Given instruction:
Extract the lines from the first line of the records below through the line containing "dict(k='door', r=(c +", inclusive, and reproduce them exactly as written.

Materials provided:

'''

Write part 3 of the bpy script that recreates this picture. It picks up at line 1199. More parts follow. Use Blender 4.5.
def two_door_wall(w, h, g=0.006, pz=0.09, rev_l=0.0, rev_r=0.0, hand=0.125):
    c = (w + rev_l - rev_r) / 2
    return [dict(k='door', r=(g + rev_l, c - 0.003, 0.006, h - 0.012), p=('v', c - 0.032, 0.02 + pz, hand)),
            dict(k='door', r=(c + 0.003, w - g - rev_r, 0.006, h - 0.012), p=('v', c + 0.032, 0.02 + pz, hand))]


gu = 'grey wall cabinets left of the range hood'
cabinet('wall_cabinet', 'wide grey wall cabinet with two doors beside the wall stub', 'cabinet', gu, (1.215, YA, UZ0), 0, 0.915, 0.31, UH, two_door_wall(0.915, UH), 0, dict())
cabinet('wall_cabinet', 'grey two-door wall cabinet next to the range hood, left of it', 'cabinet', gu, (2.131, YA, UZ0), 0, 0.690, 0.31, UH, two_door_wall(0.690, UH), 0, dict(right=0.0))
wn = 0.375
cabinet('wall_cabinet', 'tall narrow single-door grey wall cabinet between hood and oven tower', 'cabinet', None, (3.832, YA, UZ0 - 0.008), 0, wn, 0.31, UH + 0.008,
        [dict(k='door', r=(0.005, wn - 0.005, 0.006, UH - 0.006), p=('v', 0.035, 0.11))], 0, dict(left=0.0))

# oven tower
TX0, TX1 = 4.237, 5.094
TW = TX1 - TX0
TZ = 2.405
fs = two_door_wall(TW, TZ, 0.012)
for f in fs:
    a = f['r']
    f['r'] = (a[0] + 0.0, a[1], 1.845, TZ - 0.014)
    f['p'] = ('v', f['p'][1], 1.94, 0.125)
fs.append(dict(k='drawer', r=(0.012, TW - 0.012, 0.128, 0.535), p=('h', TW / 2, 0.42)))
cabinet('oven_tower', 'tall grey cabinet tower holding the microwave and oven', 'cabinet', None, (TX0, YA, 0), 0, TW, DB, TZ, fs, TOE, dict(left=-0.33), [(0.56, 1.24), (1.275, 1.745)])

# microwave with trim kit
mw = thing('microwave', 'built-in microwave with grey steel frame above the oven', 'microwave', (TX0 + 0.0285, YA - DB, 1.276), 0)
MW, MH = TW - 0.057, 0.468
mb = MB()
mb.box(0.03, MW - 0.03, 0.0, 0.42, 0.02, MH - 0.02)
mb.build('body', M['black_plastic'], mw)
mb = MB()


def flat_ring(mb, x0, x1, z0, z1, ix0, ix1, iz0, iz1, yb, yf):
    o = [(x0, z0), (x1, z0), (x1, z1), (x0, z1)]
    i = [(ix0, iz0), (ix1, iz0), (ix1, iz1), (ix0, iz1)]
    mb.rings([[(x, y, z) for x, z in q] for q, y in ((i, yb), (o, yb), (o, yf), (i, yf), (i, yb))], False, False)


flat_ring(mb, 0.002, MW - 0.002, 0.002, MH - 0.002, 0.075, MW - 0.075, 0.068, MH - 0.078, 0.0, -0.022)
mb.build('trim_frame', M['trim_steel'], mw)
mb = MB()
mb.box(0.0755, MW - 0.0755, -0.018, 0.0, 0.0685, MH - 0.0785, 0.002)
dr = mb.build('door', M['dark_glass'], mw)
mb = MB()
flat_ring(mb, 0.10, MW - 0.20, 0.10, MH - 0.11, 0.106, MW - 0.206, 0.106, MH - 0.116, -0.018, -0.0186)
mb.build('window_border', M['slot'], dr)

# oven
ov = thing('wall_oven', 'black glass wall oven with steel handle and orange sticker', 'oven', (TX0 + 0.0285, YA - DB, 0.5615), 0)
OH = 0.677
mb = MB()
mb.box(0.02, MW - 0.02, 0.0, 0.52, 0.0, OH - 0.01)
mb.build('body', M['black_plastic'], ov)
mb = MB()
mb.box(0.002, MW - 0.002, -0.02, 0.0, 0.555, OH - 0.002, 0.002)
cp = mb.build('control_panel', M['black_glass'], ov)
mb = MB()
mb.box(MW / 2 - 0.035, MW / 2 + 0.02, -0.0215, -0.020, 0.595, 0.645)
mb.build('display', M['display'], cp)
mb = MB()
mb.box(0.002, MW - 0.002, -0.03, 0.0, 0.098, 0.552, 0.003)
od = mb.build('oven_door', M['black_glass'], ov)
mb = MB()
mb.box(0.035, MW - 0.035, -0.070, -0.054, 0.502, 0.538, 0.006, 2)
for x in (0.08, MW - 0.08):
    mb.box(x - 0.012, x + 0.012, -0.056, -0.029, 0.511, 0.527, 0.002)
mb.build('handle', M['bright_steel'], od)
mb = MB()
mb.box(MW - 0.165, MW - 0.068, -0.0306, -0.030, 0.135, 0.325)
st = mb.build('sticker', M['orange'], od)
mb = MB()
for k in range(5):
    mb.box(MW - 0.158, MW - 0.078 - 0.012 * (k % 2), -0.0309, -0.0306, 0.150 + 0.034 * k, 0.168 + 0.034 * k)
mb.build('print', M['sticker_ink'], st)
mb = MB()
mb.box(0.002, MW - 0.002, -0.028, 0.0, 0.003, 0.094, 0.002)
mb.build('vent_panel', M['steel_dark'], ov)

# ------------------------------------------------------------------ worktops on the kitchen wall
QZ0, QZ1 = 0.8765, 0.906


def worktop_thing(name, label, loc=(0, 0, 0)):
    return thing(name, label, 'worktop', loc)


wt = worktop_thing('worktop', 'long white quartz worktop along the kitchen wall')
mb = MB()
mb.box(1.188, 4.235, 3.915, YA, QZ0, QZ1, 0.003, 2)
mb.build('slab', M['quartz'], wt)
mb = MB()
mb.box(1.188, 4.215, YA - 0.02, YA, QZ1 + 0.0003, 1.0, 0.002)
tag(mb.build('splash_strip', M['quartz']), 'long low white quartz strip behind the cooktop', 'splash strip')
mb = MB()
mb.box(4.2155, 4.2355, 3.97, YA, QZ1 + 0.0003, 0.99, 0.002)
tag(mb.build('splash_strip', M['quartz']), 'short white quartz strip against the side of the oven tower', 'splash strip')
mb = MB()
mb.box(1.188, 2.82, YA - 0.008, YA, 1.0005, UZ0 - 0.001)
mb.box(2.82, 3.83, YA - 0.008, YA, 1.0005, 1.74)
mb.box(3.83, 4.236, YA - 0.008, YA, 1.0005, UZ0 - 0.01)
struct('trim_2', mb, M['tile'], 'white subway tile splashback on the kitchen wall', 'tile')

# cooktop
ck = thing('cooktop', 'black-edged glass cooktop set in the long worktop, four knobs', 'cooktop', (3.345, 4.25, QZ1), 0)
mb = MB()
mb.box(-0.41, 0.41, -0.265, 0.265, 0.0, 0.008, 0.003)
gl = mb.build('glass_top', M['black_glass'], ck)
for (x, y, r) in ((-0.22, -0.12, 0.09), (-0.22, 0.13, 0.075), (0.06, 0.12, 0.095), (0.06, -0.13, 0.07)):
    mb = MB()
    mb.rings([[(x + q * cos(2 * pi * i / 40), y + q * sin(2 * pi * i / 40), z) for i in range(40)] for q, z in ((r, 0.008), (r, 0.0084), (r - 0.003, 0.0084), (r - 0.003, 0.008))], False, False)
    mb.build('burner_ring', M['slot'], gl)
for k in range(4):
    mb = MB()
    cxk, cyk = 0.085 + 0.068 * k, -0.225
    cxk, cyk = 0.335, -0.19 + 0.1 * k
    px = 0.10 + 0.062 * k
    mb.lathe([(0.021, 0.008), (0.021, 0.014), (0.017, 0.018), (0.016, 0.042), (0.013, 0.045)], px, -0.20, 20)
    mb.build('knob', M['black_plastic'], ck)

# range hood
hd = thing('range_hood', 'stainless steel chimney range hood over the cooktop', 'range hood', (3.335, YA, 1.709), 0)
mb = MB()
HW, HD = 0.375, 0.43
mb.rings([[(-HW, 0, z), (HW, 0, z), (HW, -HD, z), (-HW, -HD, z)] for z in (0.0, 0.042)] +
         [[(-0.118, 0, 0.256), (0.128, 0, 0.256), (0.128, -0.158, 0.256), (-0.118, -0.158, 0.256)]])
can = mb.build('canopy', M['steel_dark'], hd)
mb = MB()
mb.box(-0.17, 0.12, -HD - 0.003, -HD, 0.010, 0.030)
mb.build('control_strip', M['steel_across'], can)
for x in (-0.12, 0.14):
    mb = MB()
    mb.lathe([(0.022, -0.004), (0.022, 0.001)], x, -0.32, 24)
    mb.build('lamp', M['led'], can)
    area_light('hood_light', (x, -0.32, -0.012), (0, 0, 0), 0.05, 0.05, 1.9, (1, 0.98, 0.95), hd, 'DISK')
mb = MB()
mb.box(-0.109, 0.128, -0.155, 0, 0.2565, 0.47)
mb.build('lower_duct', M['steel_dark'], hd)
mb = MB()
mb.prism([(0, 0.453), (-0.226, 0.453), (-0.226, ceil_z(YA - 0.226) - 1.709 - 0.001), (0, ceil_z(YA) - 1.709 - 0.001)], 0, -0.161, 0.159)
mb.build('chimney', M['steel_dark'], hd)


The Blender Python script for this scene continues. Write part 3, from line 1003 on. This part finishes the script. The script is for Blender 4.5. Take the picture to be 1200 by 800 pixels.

'''

Solution to this exercise:
Write part 3 of the bpy script that recreates this picture. It picks up at line 1199. More parts follow. Use Blender 4.5.
def two_door_wall(w, h, g=0.006, pz=0.09, rev_l=0.0, rev_r=0.0, hand=0.125):
    c = (w + rev_l - rev_r) / 2
    return [dict(k='door', r=(g + rev_l, c - 0.003, 0.006, h - 0.012), p=('v', c - 0.032, 0.02 + pz, hand)),
            dict(k='door', r=(c + 0.003, w - g - rev_r, 0.006, h - 0.012), p=('v', c + 0.032, 0.02 + pz, hand))]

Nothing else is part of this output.